Critique parue en janvier 2018 dans Bifrost n° 89

Quatre voix. Quatre récits. Un labyrinthe d’interprétations. Voici ce que semble proposer le premier roman de Nina Allan. Proche (trop proche ?) des recueils de nouvelles déjà publiés au sein de la même maison d’édition, le livre se dévoile en fragments où la science-fiction n’est qu’un frôlement, à peine perceptible, un léger dépaysement fait d’infimes dissonances. Les destins de ces quatre voix se croisent et se rencontrent parfois, et pourtant, se tiennent si éloignés les uns des autres…

La première partie s’intéresse à Jenna, la sœur d’un éleveur de smartdogs — des lévriers de course génétiquement améliorés pour communiquer avec des humains devenus télépathes (merci les implants bioniques). La narratrice revient sur un épisode de son passé, l’enlèvement de sa nièce douée d’un talent surnaturel pour la communication inter-espèces. Le deuxième texte s’attache au parcours de Christy, qui, s’affranchissant peu à peu de l’emprise de son frère et d’une histoire familiale difficile qu’elle nous raconte, devient écrivain. Le troisième parle d’Alex, journaliste d’origine africaine s’interrogeant sur le racisme auquel il est confronté quotidiennement, et qui s’apprête à rencontrer Christy, des années après le récit de celle-ci. Le dernier chapitre, enfin, suit Maree, une empathe naturelle (oui, il s’agit bien de la nièce devenue adulte) lors de son voyage de l’Angleterre vers la Thalie, une contrée du sud, à travers un océan habité de baleines géantes et parfois hostiles, troupeaux mystérieux et comme étrangers à la planète. Et enfin, en bonus, une annexe, ajoutée à la réédition anglaise, une nouvelle écrite par Christy retraçant une période de la vie de Maree, et ses recherches géographiques et linguistiques autour d’un message indéchiffrable venu d’ailleurs (tréfonds de l’espace ou autre dimension, le doute subsiste).

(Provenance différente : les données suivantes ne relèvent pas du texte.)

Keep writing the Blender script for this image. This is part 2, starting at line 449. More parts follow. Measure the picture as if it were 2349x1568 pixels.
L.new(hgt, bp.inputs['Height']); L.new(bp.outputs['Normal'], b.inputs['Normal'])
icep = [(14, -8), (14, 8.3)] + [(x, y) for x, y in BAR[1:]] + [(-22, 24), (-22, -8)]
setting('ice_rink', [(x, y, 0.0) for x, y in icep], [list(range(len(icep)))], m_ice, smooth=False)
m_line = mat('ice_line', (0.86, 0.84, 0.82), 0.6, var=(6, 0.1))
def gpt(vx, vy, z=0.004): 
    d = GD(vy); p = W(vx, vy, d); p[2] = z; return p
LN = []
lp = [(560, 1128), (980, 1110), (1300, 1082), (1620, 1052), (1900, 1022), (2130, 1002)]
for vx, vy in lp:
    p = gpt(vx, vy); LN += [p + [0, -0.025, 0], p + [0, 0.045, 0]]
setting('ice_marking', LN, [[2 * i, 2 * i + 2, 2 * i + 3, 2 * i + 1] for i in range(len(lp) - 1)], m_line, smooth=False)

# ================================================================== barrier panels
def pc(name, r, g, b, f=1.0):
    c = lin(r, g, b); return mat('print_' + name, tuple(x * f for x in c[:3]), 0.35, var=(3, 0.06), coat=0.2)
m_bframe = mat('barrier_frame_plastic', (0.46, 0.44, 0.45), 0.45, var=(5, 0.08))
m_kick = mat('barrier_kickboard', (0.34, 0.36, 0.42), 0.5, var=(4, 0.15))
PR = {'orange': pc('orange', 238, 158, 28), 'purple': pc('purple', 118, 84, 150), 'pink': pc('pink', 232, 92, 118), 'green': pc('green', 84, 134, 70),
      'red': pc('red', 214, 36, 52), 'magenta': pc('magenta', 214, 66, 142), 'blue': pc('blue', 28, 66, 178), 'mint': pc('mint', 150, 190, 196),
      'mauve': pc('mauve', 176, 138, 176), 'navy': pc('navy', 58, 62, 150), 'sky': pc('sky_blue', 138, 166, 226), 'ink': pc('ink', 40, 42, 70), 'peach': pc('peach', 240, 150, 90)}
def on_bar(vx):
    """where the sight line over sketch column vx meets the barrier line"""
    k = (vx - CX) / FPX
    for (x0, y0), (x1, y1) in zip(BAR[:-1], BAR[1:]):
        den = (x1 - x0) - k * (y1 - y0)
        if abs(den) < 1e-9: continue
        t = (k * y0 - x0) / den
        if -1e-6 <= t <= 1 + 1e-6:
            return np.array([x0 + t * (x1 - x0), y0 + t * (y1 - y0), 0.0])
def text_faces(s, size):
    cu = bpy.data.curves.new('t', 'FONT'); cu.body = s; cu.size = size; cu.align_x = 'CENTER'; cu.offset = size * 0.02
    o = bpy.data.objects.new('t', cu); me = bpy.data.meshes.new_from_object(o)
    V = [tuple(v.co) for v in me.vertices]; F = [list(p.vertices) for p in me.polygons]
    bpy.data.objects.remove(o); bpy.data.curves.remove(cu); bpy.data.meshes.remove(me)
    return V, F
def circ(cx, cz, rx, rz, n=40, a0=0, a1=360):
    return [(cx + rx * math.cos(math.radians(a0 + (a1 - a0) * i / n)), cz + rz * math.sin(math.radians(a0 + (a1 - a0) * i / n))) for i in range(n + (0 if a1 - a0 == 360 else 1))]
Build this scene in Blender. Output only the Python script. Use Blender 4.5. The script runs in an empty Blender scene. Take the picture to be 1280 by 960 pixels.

Pas vraiment un roman au sens classique du terme, pas un recueil de nouvelles non plus, ce livre ressemble davantage à une transition entre la forme courte, chère à l’auteure, et les premiers balbutiements experts vers l’appropriation d’une forme longue. Cet ensemble hétéroclite est cousu d’un fil parfois trop ténu, parfois trop épais, tendu entre les quatre (plus une) parties, tissé de références infimes, de détails aperçus au détour d’une phrase, d’impressions fugitives d’une étrangeté familière. Cela peut être déconcertant, paraître disparate, voire même manqué, mais s’avère au final plus fin que ce qu’on pouvait en penser à la première lecture.